Special Qualities of Chrome Leather.—A few words on the special peculiarities of the leather formed by chroming will not be out of place at this stage. One of the greatest disadvantages of the chrome tannage has been the absence of what is known as the "crust" or "rough leather" stage. In chrome tanning, the finishing operations have had to follow on immediately after the tannage. Chrome leather, after tanning, may be dried out like other leathers, but if thoroughly dried, or if kept in a dried condition for any time, it will not "wet back" again with water. Various suggestions have been made to overcome this difficulty but none yet have found much favour in practice. The discovery of the reversibility of the tannage, however, ought to solve this difficulty, and the author would suggest that any of the substances used for "dechroming" might also be suitable for "wetting in" chrome leather which has been well dried out. A piece of chrome leather, dried out well after neutralizing, and kept in a warm place for four years, wetted back easily in ammonium acetate, in the author's laboratory.

Another peculiarity of the chrome tannage is that any defects in the raw material always seem more obvious in chrome than in vegetable leather. This often necessitates the use of a better quality hide or skin. Weak grain or loose grain becomes very obvious.
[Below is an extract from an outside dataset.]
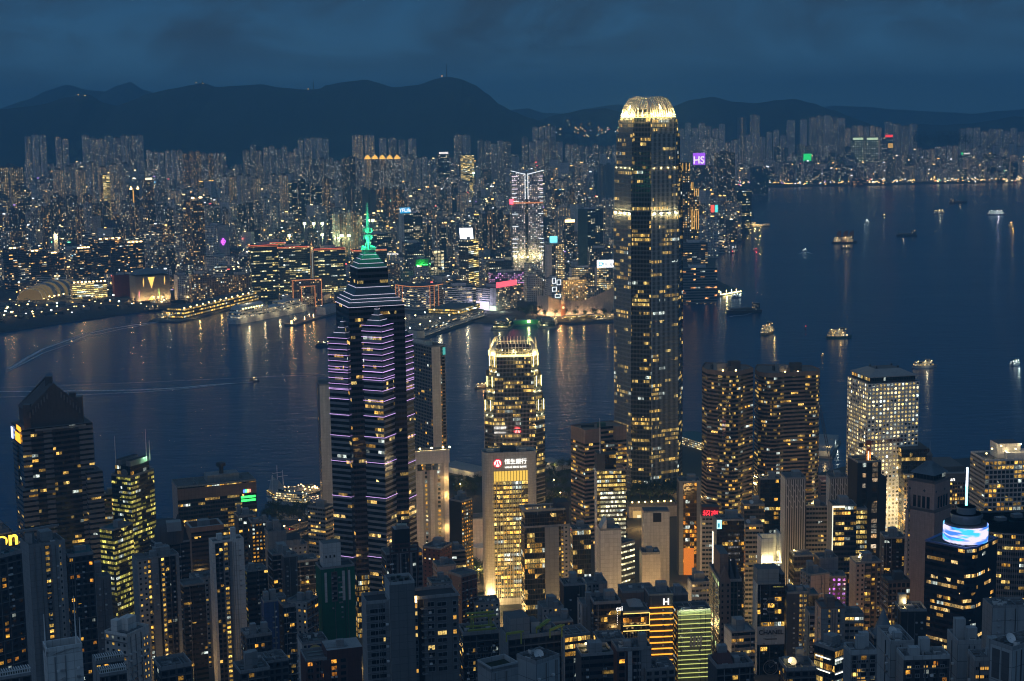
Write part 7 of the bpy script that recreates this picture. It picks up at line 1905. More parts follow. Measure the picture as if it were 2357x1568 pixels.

The presence of short hair which both unhairing and scudding have failed to remove also is usually more evident.

A more serious disadvantage of chrome leather is its tendency to stretch. In the case of belting leather this feature is an obvious nuisance, and has inevitably led manufacturers to use powerful stretching machines upon the goods before they are marketed. In chrome sole leather also there is a tendency to spread and throw the boot out of shape.